Similarly, Egypt Hellenised since the creation of Alexandria by Alexander the Great, led at its apogee this capacity to propose to the Egyptian heirs of the ancient Pharaonic dynasties, new gods fashioned with a Greek coating. Whether called “syncretism”, influence, or fusion this phenomenon led to the intertwining of deities and the superimposition of their identities. The Ptolemy creation of the god Serapis is one of the more remarkable examples: he embodies Apis and Osiris from the Egyptians, while symbolising the new power of the Greek heirs of Alexander in Egypt.

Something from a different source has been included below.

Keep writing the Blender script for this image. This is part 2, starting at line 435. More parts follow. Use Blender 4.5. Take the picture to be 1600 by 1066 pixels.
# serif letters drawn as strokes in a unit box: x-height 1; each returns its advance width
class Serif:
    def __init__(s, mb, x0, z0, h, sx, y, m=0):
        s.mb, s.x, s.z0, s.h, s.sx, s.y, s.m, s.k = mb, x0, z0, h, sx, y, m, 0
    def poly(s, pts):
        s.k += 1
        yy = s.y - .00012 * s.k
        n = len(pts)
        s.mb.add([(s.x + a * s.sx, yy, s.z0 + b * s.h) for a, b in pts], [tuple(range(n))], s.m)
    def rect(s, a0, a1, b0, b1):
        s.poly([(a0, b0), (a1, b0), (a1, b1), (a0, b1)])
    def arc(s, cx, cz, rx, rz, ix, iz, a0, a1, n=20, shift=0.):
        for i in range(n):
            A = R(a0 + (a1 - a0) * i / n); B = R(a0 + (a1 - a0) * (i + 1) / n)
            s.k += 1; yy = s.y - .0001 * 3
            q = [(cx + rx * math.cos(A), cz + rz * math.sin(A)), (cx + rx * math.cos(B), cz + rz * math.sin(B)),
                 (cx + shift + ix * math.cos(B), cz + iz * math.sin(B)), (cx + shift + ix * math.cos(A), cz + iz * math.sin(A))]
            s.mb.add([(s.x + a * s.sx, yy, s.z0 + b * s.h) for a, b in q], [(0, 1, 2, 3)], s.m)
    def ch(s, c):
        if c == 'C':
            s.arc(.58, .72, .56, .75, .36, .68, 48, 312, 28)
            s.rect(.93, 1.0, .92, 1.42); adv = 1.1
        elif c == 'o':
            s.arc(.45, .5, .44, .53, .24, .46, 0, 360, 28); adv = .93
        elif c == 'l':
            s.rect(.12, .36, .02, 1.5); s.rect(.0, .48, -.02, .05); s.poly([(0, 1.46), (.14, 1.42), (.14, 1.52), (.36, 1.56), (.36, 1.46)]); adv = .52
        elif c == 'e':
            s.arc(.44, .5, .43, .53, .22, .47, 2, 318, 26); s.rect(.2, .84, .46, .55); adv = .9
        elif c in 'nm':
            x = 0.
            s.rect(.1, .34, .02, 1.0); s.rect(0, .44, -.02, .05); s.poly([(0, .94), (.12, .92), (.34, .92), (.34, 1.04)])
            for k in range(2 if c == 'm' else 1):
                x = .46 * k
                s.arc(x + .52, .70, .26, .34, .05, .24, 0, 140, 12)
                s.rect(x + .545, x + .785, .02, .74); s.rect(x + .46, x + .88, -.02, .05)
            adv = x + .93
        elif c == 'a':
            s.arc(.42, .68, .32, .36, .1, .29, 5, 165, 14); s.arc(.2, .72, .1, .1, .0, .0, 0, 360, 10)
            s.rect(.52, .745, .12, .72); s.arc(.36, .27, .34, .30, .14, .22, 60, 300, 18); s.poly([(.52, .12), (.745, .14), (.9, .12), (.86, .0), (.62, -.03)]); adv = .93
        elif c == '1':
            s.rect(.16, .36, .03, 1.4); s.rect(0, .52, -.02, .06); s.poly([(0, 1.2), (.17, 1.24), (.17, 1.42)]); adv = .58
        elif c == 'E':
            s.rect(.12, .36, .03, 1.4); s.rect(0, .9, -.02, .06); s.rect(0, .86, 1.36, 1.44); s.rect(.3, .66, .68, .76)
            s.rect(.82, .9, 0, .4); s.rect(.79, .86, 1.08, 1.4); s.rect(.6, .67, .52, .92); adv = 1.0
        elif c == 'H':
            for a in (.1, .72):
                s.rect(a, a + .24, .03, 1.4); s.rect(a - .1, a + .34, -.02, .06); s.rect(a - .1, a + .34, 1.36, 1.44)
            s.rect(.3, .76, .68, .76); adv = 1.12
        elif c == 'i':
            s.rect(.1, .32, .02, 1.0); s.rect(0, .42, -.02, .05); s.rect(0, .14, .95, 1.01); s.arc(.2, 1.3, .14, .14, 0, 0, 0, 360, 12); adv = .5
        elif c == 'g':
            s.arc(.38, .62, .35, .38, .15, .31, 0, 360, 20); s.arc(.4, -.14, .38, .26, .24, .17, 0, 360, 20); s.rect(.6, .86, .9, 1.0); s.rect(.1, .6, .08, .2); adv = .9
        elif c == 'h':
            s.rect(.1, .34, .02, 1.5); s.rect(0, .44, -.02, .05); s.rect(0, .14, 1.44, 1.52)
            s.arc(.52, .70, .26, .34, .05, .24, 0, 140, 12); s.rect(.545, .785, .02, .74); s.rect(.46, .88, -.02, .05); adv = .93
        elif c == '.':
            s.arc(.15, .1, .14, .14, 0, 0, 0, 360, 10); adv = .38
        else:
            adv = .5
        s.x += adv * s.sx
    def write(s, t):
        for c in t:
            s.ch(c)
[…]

Having moved eastward following Alexander the Great in the 3rd century BC, his heirs remaining there discovered Buddhist culture, and transmitted their Hellenistic aesthetic, contributing to the creation of a new style, that of Gandhara in India and in Pakistan. The portrait of Vajrapani-Heracles is a masterful example: protector of the Buddha, Vajrapani was associated with Heracles for his powerful qualities.